**Information supplied:**
◇ ◇ ◇

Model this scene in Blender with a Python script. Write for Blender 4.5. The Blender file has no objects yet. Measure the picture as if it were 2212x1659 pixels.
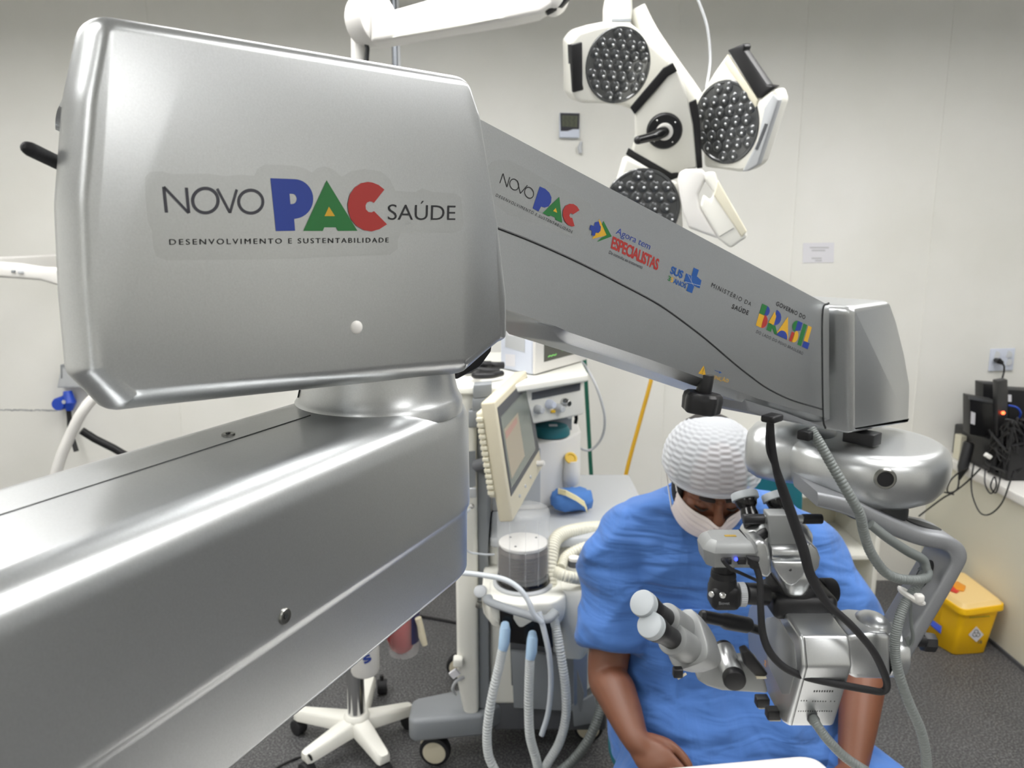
import bpy, bmesh, math, random
from mathutils import Vector, Matrix, geometry
random.seed(7)
SC = bpy.context.scene
COL = SC.collection
V = Vector
# ------------------------------------------------------------------ camera
FPX = 1671.0
PITCH = math.radians(11)
EYE = V((0, 0, 1.65))
cam_d = bpy.data.cameras.new('camera')
cam_d.sensor_width = 36
cam_d.lens = FPX / 2212 * 36
cam_d.clip_start = 0.01
cam_d.dof.use_dof = True
cam_d.dof.focus_distance = 0.72
cam_d.dof.aperture_fstop = 11
cam = bpy.data.objects.new('camera', cam_d)
cam.location = EYE
cam.rotation_euler = (math.pi / 2 - PITCH, 0, 0)
COL.objects.link(cam)
SC.camera = cam
# ------------------------------------------------------------------ world, exposure
w = bpy.data.worlds.new('world'); SC.world = w; w.use_nodes = True
w.node_tree.nodes['Background'].inputs[0].default_value = (0.8, 0.85, 0.9, 1)
w.node_tree.nodes['Background'].inputs[1].default_value = 0.05
SC.view_settings.view_transform = 'Standard'
SC.view_settings.look = 'None'
SC.view_settings.gamma = 1
SC.view_settings.use_curve_mapping = False
SC.view_settings.exposure = 0.0
SC.cycles.use_denoising = True
SC.cycles.max_bounces = 10
SC.cycles.sample_clamp_indirect = 6
LAMP = 14.0          # strength of the ceiling diffusers
PANELS = [(-1.85, 2.05), (-0.2, 2.1), (1.6, 2.1), (-1.6, 0.3), (1.2, 0.6), (-1.5, -1.7), (1.9, -1.3)]  # unseen panels
CEIL = 2.8

# ------------------------------------------------------------------ pixel -> place helpers (surveying the room from the photo)
FW = V((0, math.cos(PITCH), -math.sin(PITCH))); UP = V((0, math.sin(PITCH), math.cos(PITCH))); RT = V((1, 0, 0))
def ray(x, y): return FW + RT * ((x - 1106) / FPX) - UP * ((y - 829.5) / FPX)
def at(x, y, Y):
    d = ray(x, y); return EYE + d * (Y / d.y)
def on(x, y, p, n):
    d = ray(x, y); return EYE + d * ((p - EYE).dot(n) / d.dot(n))
def atz(x, y, Z):
    d = ray(x, y); return EYE + d * ((Z - EYE.z) / d.z)
def mpp(Y): return Y / FPX / 0.95     # metres per pixel at depth Y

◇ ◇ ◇

**Given problem:** Using the material above, set down every line exactly, but skip the pictures.

**Answer to the exercise:**
Model this scene in Blender with a Python script. Write for Blender 4.5. The Blender file has no objects yet. Measure the picture as if it were 2212x1659 pixels.
import bpy, bmesh, math, random
from mathutils import Vector, Matrix, geometry
random.seed(7)
SC = bpy.context.scene
COL = SC.collection
V = Vector
# ------------------------------------------------------------------ camera
FPX = 1671.0
PITCH = math.radians(11)
EYE = V((0, 0, 1.65))
cam_d = bpy.data.cameras.new('camera')
cam_d.sensor_width = 36
cam_d.lens = FPX / 2212 * 36
cam_d.clip_start = 0.01
cam_d.dof.use_dof = True
cam_d.dof.focus_distance = 0.72
cam_d.dof.aperture_fstop = 11
cam = bpy.data.objects.new('camera', cam_d)
cam.location = EYE
cam.rotation_euler = (math.pi / 2 - PITCH, 0, 0)
COL.objects.link(cam)
SC.camera = cam
# ------------------------------------------------------------------ world, exposure
w = bpy.data.worlds.new('world'); SC.world = w; w.use_nodes = True
w.node_tree.nodes['Background'].inputs[0].default_value = (0.8, 0.85, 0.9, 1)
w.node_tree.nodes['Background'].inputs[1].default_value = 0.05
SC.view_settings.view_transform = 'Standard'
SC.view_settings.look = 'None'
SC.view_settings.gamma = 1
SC.view_settings.use_curve_mapping = False
SC.view_settings.exposure = 0.0
SC.cycles.use_denoising = True
SC.cycles.max_bounces = 10
SC.cycles.sample_clamp_indirect = 6
LAMP = 14.0          # strength of the ceiling diffusers
PANELS = [(-1.85, 2.05), (-0.2, 2.1), (1.6, 2.1), (-1.6, 0.3), (1.2, 0.6), (-1.5, -1.7), (1.9, -1.3)]  # unseen panels
CEIL = 2.8

# ------------------------------------------------------------------ pixel -> place helpers (surveying the room from the photo)
FW = V((0, math.cos(PITCH), -math.sin(PITCH))); UP = V((0, math.sin(PITCH), math.cos(PITCH))); RT = V((1, 0, 0))
def ray(x, y): return FW + RT * ((x - 1106) / FPX) - UP * ((y - 829.5) / FPX)
def at(x, y, Y):
    d = ray(x, y); return EYE + d * (Y / d.y)
def on(x, y, p, n):
    d = ray(x, y); return EYE + d * ((p - EYE).dot(n) / d.dot(n))
def atz(x, y, Z):
    d = ray(x, y); return EYE + d * ((Z - EYE.z) / d.z)
def mpp(Y): return Y / FPX / 0.95     # metres per pixel at depth Y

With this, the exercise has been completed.